На улице он сталкивается с редактором газеты, который из сочувствия дает ему некоторую сумму денег в счет будущего гонорара. Это помогает герою вновь обрести крышу над головой, снять жалкую, грязную “комнату для приезжих”. В нерешительности он приходит в лавку за свечой, которую намеревается попросить в долг.

Он напряженно работает дни и ночи напролет. Приказчик же по ошибке вместе со свечой вручает ему еще сдачу. Не веря неожиданной удаче, нищий литератор спешит покинуть лавку, но его мучает стыд, и он отдает деньги уличной торговке пирожками, весьма озадачив старуху.

Спустя некоторое время герой решает покаяться приказчику в содеянном, но не встречает понимания, его принимают за помешанного. Шатаясь от голода, он находит торговку пирожками, рассчитывая хоть немного подкрепиться – ведь он однажды сделал для нее доброе дело и вправе рассчитывать на отзывчивость, – но старуха с руганью отгоняет его, отнимает пирожки.
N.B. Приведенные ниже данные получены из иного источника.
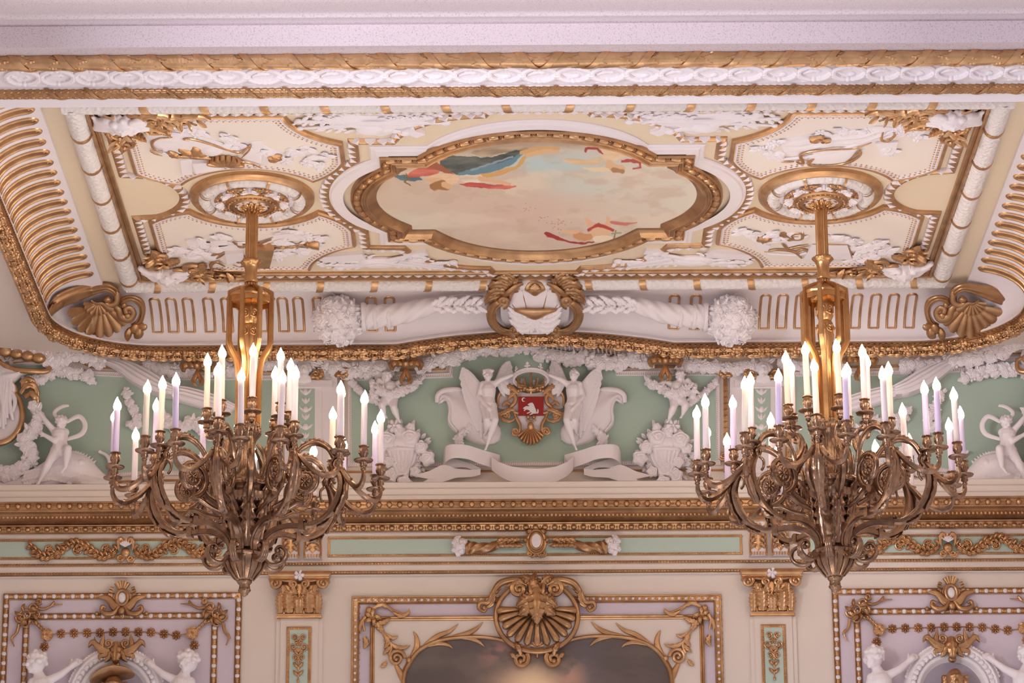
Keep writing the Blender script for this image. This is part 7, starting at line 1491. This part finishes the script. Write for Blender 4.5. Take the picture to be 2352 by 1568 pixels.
    for e in (-1, 1):
        Q = lambda L, w=26: [(274 + e * (x - 274), y, w) for x, y in L]
        for L, w in ((Q([(280, 1500), (296, 1504), (308, 1490), (304, 1458)]), 7), (Q([(286, 1502), (308, 1500), (322, 1484), (326, 1466)]), 6), (Q([(290, 1500), (312, 1492), (330, 1478), (339, 1490)]), 9), (Q([(284, 1504), (300, 1508), (312, 1512), (310, 1522)]), 7)): leaf(mb, f, L, w, 0.5, 3, w0=18)
        volute(mb, f, (274 + e * 20, 1482), 10, 2, 1.4, PI / 2, e, 3.4, 2.2, w=26); leaf(mb, f, Q([(274 + 3, 1482), (274 + 8, 1500), (274 + 18, 1516), (274 + 26, 1526)], 28), 9, 0.6, 4)
    leaf(mb, f, [(274, 1478, 28), (274, 1500, 34), (274, 1522, 38), (274, 1534, 30)], 14, 0.5, 4, m=13); ball(mb, f, (274, 1530, 26), (10, 8, 8), 10, 8); mb.build('gilt_acanthus', GOLDD, U, smooth=40)
    # bust
    U = empty('portrait_bust', f((274, 1600, 20)), 'gilt bust of a bearded person in a wide tilted hat inside the left niche' if hat else 'gilt bust of a bald person with curly side hair inside the right niche', 'bust'); mb = MB(); c = (272, 1588, 44) if hat else (276, 1584, 44)
    head(mb, f, c, 27, (0, 0.12, 1), hair='none'); cap(mb, f, (c[0], c[1] + 26, c[2] - 6), (c[0], c[1] + 50, c[2] - 12), 15, 22); cap(mb, f, (c[0] - 40, c[1] + 64, c[2] - 14), (c[0] + 40, c[1] + 64, c[2] - 14), 24, 24); rnd = random.Random(2)
    for i in range(46):
        e = rnd.choice((-1, 1)); ball(mb, f, (c[0] + e * rnd.uniform(19, 27), c[1] + rnd.uniform(-12, 20), c[2] + rnd.uniform(-14, 6)), rnd.uniform(4, 6.5), 8, 6)
    for e in (-1, 1): cap(mb, f, (c[0] + e * 3, c[1] - 9, c[2] + 25), (c[0] + e * 14, c[1] - 8, c[2] + 19), 2.6, 2.0)
    sculpt('head', mb, GOLDD, U, 0.006, 1)
    if hat:
        mb = MB(); g = fsub(f, (268, 1562, 44), -0.16)
        A_ = np.linspace(0, 2 * PI, 48, endpoint=False); rr = np.array([0, 14, 22, 24, 40, 50, 52, 48, 26]); hh = np.array([-24, -23, -14, -3, -2, -5, -2, 1, 2])
        G = np.stack([rr[:, None] * np.cos(A_)[None], hh[:, None] + (-(rr[:, None] * 0.16) * np.sin(A_)[None]) + 0.1 * rr[:, None] * np.cos(2 * A_)[None] * (rr[:, None] > 30), rr[:, None] * 0.72 * np.sin(A_)[None]], -1); mb.grid(g(G), closed_v=True, caps=True); mb.build('hat', GOLDD, U, smooth=50)
    # cherubs at the niche
    for e in (-1, 1):
        if e > 0 and not hat: hx = 452
        else: hx = 440 if e > 0 else 93
        g = f if e < 0 else fmirror(f, 266.5 if hat else 270); mb = MB(); J = dict(head=(93, 1523, 40), neck=(100, 1545, 36), chest=(108, 1574, 36), waist=(112, 1605, 36), hips=(114, 1640, 36), shL=(88, 1566, 38), elL=(74, 1600, 40), haL=(80, 1640, 40), shR=(122, 1562, 38), elR=(150, 1548, 40), haR=(176, 1526, 34), hipL=(104, 1650, 36), knL=(96, 1700, 44), anL=(100, 1750, 36), toL=(100, 1762, 44), hipR=(124, 1650, 36), knR=(130, 1700, 44), anR=(128, 1750, 36), toR=(130, 1762, 44))
        body(mb, shift(g, 0, 8), J, 24, (-0.75, 0.05, 0.65) if e < 0 else (0.55 if hat else 0.5, 0.05, 0.8), 'curls', 40 + e, 0.98)
        for i in range(30): a = i * 2.4; ball(mb, shift(g, 0, 8), (97 + 20 * math.cos(a) * (i % 3) / 2.2, 1514 + 15 * math.sin(a) * (i % 2) - 4, 42 + 12 * math.cos(i)), 6.5, 8, 6)
        o = sculpt('cherub', mb, WHITEC, None, 0.006, 1); tag(o, 'white curly haired cherub reaching to the niche, %s side of the %s bust' % ('left' if e < 0 else 'right', 'hatted' if hat else 'bald'), 'statue')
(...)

Однажды герой встречает в парке двух женщин и увязывается за ними, при этом ведет себя нахально, назойливо и довольно глупо. Фантазии по поводу возможного романа, как всегда, заводят его весьма далеко, но, к его удивлению, история эта имеет продолжение. Он называет незнакомку Илаяли – бессмысленным, музыкально звучащим именем, передающим ее обаяние и загадочность.

Но их отношениям не суждено развиться, они не могут преодолеть разобщенности.

И снова нищенское, голодное существование, перепады настроения, привычная замкнутость на себе, своих мыслях, ощущениях, переживаниях, неудовлетворенная потребность в естественных человеческих взаимоотношениях.

Решив, что необходимо кардинальным образом изменить жизнь, герой поступает матросом на корабль.